Supreme Court Strikes Down Bush-Era Preemption Rule — But Decision is Too Late To Impact Subprime Mortgage Mess

by Judith E. Schaeffer, Vice President, Constitutional Accountability Center

Although the Supreme Court’s 5-4 ruling today in Cuomo v. Clearing House Association won’t garner anywhere near the attention being given to the Court’s other 5-4 decision today, Ricci v. DeStefano, the ruling in Clearing House is an important one that will help states protect their citizens through enforcement of fair lending laws. The ruling is also the death knell for one of the remaining vestiges of the Bush Administration’s aggressive pro-preemption campaign that protected corporate interests at the expense of both our federalist system and everyday Americans.

As we’ve previously discussed here, at issue in Clearing House was the validity of a regulation adopted by the Office of the Comptroller of the Currency (OCC) under President George W. Bush that preempted state efforts to enforce fair lending laws against branches of national banks. The regulation prevented states from enforcing their own laws against predatory lending and discriminatory credit practices – including the types of practices that directly resulted in last year’s subprime mortgage crisis — and was part of an aggressive effort by the Bush Administration to use federal preemption to trump important state laws that protect consumers, the environment, and public health and safety. Although President Obama recently ordered executive branch agencies to review “preemption preambles” and codified preemption rules to ensure that they do not seek to unjustifiably preempt state authority, this action came too late for the regulation at issue in the Clearing House case and, in fact, the Obama Administration chose to defend this regulation before the Supreme Court.

The Supreme Court, however, today sent the OCC’s preemption regulation to its grave.

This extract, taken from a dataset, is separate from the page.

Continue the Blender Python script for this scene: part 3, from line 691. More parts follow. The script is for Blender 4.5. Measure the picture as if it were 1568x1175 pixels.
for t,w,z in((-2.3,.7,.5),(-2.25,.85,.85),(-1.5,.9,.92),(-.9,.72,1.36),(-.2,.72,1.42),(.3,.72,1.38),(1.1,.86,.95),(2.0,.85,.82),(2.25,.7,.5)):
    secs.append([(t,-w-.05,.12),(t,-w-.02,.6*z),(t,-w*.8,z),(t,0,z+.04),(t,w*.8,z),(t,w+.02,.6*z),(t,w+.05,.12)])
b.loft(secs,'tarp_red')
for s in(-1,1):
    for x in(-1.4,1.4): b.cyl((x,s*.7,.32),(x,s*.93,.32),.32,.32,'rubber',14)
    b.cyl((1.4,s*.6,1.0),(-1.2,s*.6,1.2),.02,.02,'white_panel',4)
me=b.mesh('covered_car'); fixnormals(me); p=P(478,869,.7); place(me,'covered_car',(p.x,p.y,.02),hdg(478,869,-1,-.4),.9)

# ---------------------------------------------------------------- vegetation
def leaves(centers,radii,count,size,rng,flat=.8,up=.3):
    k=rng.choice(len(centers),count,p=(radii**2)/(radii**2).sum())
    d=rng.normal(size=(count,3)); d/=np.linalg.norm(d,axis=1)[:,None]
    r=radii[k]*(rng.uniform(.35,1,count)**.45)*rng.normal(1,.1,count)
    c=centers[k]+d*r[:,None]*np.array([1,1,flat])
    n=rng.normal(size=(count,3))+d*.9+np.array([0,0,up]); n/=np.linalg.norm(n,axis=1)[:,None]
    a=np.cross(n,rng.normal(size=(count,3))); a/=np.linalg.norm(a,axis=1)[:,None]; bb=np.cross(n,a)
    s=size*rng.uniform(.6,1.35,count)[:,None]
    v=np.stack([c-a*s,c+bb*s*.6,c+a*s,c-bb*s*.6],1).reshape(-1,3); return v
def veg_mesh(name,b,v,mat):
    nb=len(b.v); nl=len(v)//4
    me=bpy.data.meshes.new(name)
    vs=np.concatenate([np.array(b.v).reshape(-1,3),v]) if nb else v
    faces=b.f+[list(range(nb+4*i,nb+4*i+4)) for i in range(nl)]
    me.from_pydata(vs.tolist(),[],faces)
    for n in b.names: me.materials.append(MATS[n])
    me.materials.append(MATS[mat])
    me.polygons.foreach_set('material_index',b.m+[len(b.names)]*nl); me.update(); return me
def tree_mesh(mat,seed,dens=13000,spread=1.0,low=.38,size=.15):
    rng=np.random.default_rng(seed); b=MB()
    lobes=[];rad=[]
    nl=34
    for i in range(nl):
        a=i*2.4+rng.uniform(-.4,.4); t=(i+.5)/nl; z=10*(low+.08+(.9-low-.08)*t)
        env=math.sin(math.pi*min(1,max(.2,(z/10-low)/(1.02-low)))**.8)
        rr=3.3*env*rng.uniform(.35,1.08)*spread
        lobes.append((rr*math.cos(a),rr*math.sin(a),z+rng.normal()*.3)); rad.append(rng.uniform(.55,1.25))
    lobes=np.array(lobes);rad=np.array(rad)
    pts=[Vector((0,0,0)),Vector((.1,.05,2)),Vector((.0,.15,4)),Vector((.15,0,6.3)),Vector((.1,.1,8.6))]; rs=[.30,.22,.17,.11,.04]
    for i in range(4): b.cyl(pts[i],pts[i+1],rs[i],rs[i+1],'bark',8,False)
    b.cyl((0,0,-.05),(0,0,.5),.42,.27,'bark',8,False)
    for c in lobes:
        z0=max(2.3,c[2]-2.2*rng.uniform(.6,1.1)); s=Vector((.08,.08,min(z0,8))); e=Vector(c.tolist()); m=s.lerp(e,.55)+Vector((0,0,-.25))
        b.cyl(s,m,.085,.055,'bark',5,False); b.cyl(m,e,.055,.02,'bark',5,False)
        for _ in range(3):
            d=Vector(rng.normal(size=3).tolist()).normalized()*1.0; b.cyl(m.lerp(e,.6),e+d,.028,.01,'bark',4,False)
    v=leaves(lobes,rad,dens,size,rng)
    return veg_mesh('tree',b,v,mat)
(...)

In a divided ruling in which Justice Scalia wrote the Court’s opinion and was joined by his four most liberal colleagues — Justices Stevens, Souter, Ginsburg, and Breyer — the Court held that the regulation did not comport with the National Bank Act and was therefore invalid. In his opinion, Justice Scalia noted that it was undisputed that Congress had not preempted pertinent state substantive laws applicable to national banks, and that it would therefore be “bizarre” to conclude that state enforcement of those laws had been preempted, as the OCC contended.

Citing Wyeth v. Levine, the Court’s important ruling earlier this Term rejecting the argument that federal drug labeling laws preempt claims made under state personal injury laws, Justice Scalia noted that the banking system “echoes many other mixed state/federal regimes in which the Federal Government exercises general oversight while leaving state substantive law in place.”

Justice Scalia also noted that while it was not necessary here to invoke the “presumption against preemption. . . in giving force to the plain terms of the National Bank Act . . . [n]either, however, should the incursion that the [OCC regulation] makes upon traditional state powers be minimized.”

Justice Thomas wrote a dissenting opinion joined by Chief Justice Roberts and Justices Alito and Kennedy that would have upheld the OCC’s preemption of state enforcement of fair lending laws against national banks.

Thus, by the narrowest of margins, another remnant of the Bush Administration’s harmful prioritization of corporations over state and local governments, and the citizens they represent, is consigned to the dustbin.